FOMC: The day of the dovish hike? – SocGen

The Treasury market is convinced the Fed will hike today, but not convinced about the longer term and the FOMC’s response is likely to be a ‘dovish hike’ and that’s priced in, to a large degree, according to Kit Juckes, Research Analyst at Societe Generale.

Key Quotes

“Uncertain about how much slack there is in the economy or the labour market, FOCM members are inclined to want to ‘normalise’ rates while they have the chance, but they seem very pragmatic about the longer-term outlook. So more likely to raise rates now, without overlay hawkish commentary, and then lay the groundwork for another hike in the autumn if markets don’t take fright in the weeks ahead.
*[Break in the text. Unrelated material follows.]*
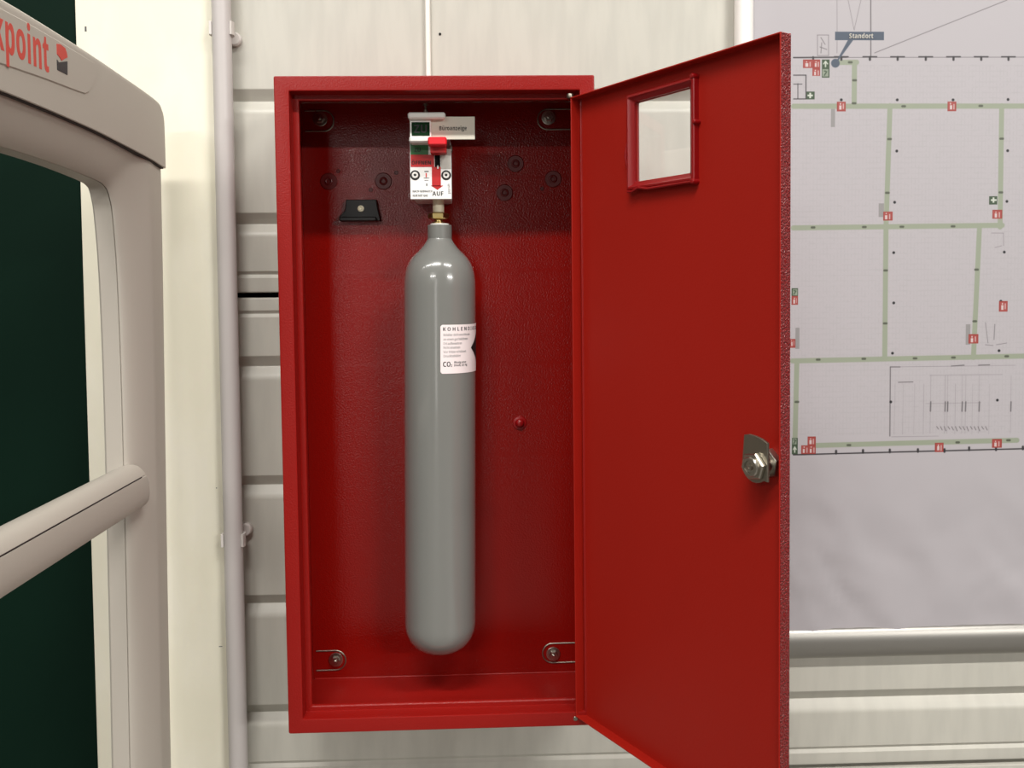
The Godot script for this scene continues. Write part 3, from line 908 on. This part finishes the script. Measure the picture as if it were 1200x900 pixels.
func build_pedestal():
	var t := thing("security_pedestal", "beige plastic security pedestal with red lettering beside the dark green panel", "security gate", Vector3(SEAM, 0.0, MIDDLE))
	# stations: (share of the section that curves in,) outer z, outer y, inner z, inner y
	var half := [[0.1089, 0.05, 0.166, 0.05, 0.6], [0.1011, 0.5, 0.16, 0.5, 0.6], [0.0936, 0.91, 0.156, 0.91, 0.6], [0.0898, 1.1, 0.1525, 1.1, 0.6], [0.0831, 1.334, 0.15, 1.334, 0.6], [0.0792, 1.4598, 0.153, 1.46, 0.6], [0.0775, 1.5483, 0.16, 1.522, 0.62], [0.0771, 1.6073, 0.165, 1.5385, 0.6], [0.0777, 1.6417, 0.1705, 1.547, 0.54], [0.0824, 1.653, 0.178, 1.5515, 0.5], [0.106, 1.6559, 0.191, 1.5542, 0.44], [0.165, 1.6589, 0.222, 1.5565, 0.4], [0.2338, 1.6618, 0.262, 1.5587, 0.385], [0.3026, 1.6635, 0.306, 1.56, 0.38], [0.36, 1.6641, 0.36, 1.5605, 0.38]]
	var st := smooth(half)
	for k in range(st.size() - 2, -1, -1):
		st.append([2.0 * MIDDLE - st[k][0], st[k][1], 2.0 * MIDDLE - st[k][2], st[k][3], st[k][4]])
	var sweep := func(profile: Array, angle := 30.0) -> ArrayMesh:
		var rings := []
		for q in st:
			var outer := Vector3(0, q[1], q[0] - MIDDLE)
			var inner := Vector3(0, q[3], q[2] - MIDDLE)
			var ring := PackedVector3Array()
			for p in profile:
				ring.append(inner.lerp(outer, p[0] * q[4] if p.size() > 2 else p[0]) + Vector3(p[1], 0, 0))
			rings.append(ring)
		var s := Shape.new()
		s.loft(rings)
		return s.commit(angle)
	var H := 0.020
	var prof := [[0.030, -0.0020], [0.0, 0.0006]]
	for k in range(1, 13):
		var f := k / 12.0
		prof.append([f * f, H * (0.45 * f * f + 0.55 * sqrt(1.0 - (1.0 - f * f) * (1.0 - f * f))), 1])
	prof.append_array([[0.985, H - 0.0012], [1.0, H - 0.004], [1.0, -0.0020]])
	put("front_shell", sweep.call(prof), mats.pedestal_plastic, t)
	put("back_shell", sweep.call([[0.0, -0.0006], [0.0, -0.0170], [0.03, -0.0195], [0.97, -0.0195], [1.0, -0.017], [1.0, -0.0006]]), mats.pedestal_plastic, t)
	put("seam_strip", sweep.call([[0.012, -0.0016], [0.012, 0.0016], [0.03, 0.0016], [0.03, -0.0016]]), mats.pedestal_seam, t)
	put("edge_strip", sweep.call([[0.99, 0.002], [0.99, 0.0140], [1.012, 0.0135], [1.012, 0.002]]), mats.pedestal_seam, t)
	# cap over the arch
	var top := smooth([[0.0755, 1.6058, 1.582], [0.076, 1.6351, 1.5821], [0.0774, 1.6453, 1.5823], [0.0813, 1.6516, 1.5827], [0.0891, 1.655, 1.5832], [0.1144, 1.6575, 1.5859], [0.1729, 1.6604, 1.5893], [0.2411, 1.6633, 1.5926], [0.3092, 1.6648, 1.594], [0.36, 1.6653, 1.5943]])
	for k in range(top.size() - 2, -1, -1):
		top.append([2.0 * MIDDLE - top[k][0], top[k][1], top[k][2]])
	var rings := []
	for q in top:
		var ring := PackedVector3Array()
		var lo: float = q[2]
		var hi: float = q[1]
		for p in [[lo, 0.017], [lo, 0.0226], [lo + 0.0006, 0.0232], [hi - 0.009, 0.0232], [hi - 0.0045, 0.0218], [hi - 0.0012, 0.0175], [hi, 0.011], [hi, -0.014], [hi - 0.003, -0.020], [lo, -0.0205]]:
			ring.append(Vector3(p[1], p[0], q[0] - MIDDLE))
		rings.append(ring)
	var s := Shape.new()
	s.loft(rings)
	var cap := put("cap", s.commit(30.0), mats.pedestal_plastic, t)
	# dark joint under the cap
	rings = []
	for q in top:
		var ring := PackedVector3Array()
		var lo: float = q[2]
		var z := lerpf(q[0], MIDDLE, 0.012) - MIDDLE
		for p in [[lo - 0.0011, 0.012], [lo - 0.0011, 0.0218], [lo + 0.0004, 0.0218], [lo + 0.0004, 0.012]]:
			ring.append(Vector3(p[1], p[0], z))
		rings.append(ring)
	s = Shape.new()
	s.loft(rings)
	put("cap_joint", s.commit(), mats.pedestal_seam, t)
	# label field: a thin raised plate, outline in (z, y) seen from +x
	var field := PackedVector2Array()
	for q in [[0.46, 1.6085], [0.3963, 1.6124], [0.3368, 1.6164], [0.2748, 1.6194], [0.2641, 1.6203], [0.2568, 1.6235], [0.2485, 1.6308], [0.2398, 1.6425], [0.2364, 1.6527], [0.30, 1.6545], [0.36, 1.6548], [0.42, 1.6535], [0.486, 1.65], [0.4895, 1.64], [0.487, 1.618], [0.482, 1.612], [0.472, 1.6088]]:
		field.append(Vector2(-(q[0] - MIDDLE), q[1]))
	var turned := Basis(Vector3(0, 0, -1), Vector3(0, 1, 0), Vector3(1, 0, 0))
	s = Shape.new()
	s.plate(field, 0.0226, 0.0242, 0.0014, Transform3D(turned, Vector3.ZERO))
	put("label_field", s.commit(20.0), mats.pedestal_plastic, t)
	var word := put("lettering", letters("Checkpoint", 0.0400, true, 0.64, false, 0), mats.logo_red, cap, Vector3(0.0243, 1.6370, 0.0))
	word.rotation.y = PI / 2
	var box := word.mesh.get_aabb()
	word.position.z = 0.3270 - MIDDLE + (box.position.x + box.size.x)
	word.rotation.x = 0.0
	# emblem: red upper corner with a pale swoosh over a dark square
	var em := Shape.new()
	var red := PackedVector2Array()
	for q in [[0.3132, 1.642], [0.3132, 1.6504], [0.3068, 1.6517], [0.2991, 1.6507], [0.2966, 1.6473], [0.2957, 1.6439], [0.301, 1.6415], [0.3059, 1.6386], [0.3083, 1.64]]:
		red.append(Vector2(-(q[0] - MIDDLE), q[1]))
	em.plate(red, 0.0240, 0.0246, 0.0001, Transform3D(turned, Vector3.ZERO))
	put("emblem", em.commit(), mats.logo_red, cap, Vector3.ZERO, "red curved half of the emblem")
	em = Shape.new()
	var dark := PackedVector2Array()
	for q in [[0.3136, 1.6293], [0.3136, 1.6376], [0.3107, 1.6361], [0.3059, 1.6376], [0.2961, 1.6407], [0.2966, 1.6293]]:
		dark.append(Vector2(-(q[0] - MIDDLE), q[1]))
	em.plate(dark, 0.0240, 0.0246, 0.0001, Transform3D(turned, Vector3.ZERO))
	put("emblem", em.commit(), mats.logo_dark, cap, Vector3.ZERO, "dark lower half of the emblem")
	# crossbar between the uprights
	var sec := [[0.004, 1.2705], [0.010, 1.2706], [0.0145, 1.2690], [0.0185, 1.2655], [0.0212, 1.2620], [0.0222, 1.2602], [0.0216, 1.2597], [0.0232, 1.2588], [0.0256, 1.2500], [0.0260, 1.2400], [0.0250, 1.2335], [0.0225, 1.2298], [0.0180, 1.2280], [0.0, 1.2272], [-0.0120, 1.2290], [-0.0190, 1.2350], [-0.0205, 1.2450], [-0.0170, 1.2560], [-0.0100, 1.2640], [-0.0030, 1.2688]]
	rings = []
	for q in [[0.1475, 0.90], [0.1482, 0.955], [0.1500, 0.985], [0.1530, 1.0], [0.25, 1.0], [MIDDLE, 1.0], [0.47, 1.0], [0.5670, 1.0], [0.5700, 0.985], [0.5718, 0.955], [0.5725, 0.90]]:
		var ring := PackedVector3Array()
		for p in sec:
			ring.append(Vector3(p[0] * q[1], 1.2515 + (p[1] - 1.2515) * q[1], q[0] - MIDDLE))
		rings.append(ring)
	s = Shape.new()
	s.loft(rings)
	put("crossbar", s.commit(28.0), mats.pedestal_plastic, t)
	put("crossbar_seam", slab(Vector3(0.0180, 1.2592, 0.1620 - MIDDLE), Vector3(0.0230, 1.2602, MIDDLE - 0.1620), 0.0001), mats.pedestal_seam, t)
	put("foot", slab(Vector3(-0.06, 0.0, -0.29), Vector3(0.06, 0.052, 0.29), 0.006), mats.pedestal_plastic, t)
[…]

That could leave yields in their range, the hunt for carry intact. Obviously, since this is to some degree what the market expects, the converse is also true – a ‘hawkish hike’ would come as a big surprise and unsettle higher-yielding currencies.”

“Before we get there, the minor business of retail sales and CPI data needs to be negotiated. Core CPI is expected to fall to 1.8% y/y from 1.9% and the headline to 2% from 2.2%. Retail sales are expected to rise by a steady 0.3% ex autos and gasoline. Nothing there to make the market fear an aggressive policy move.”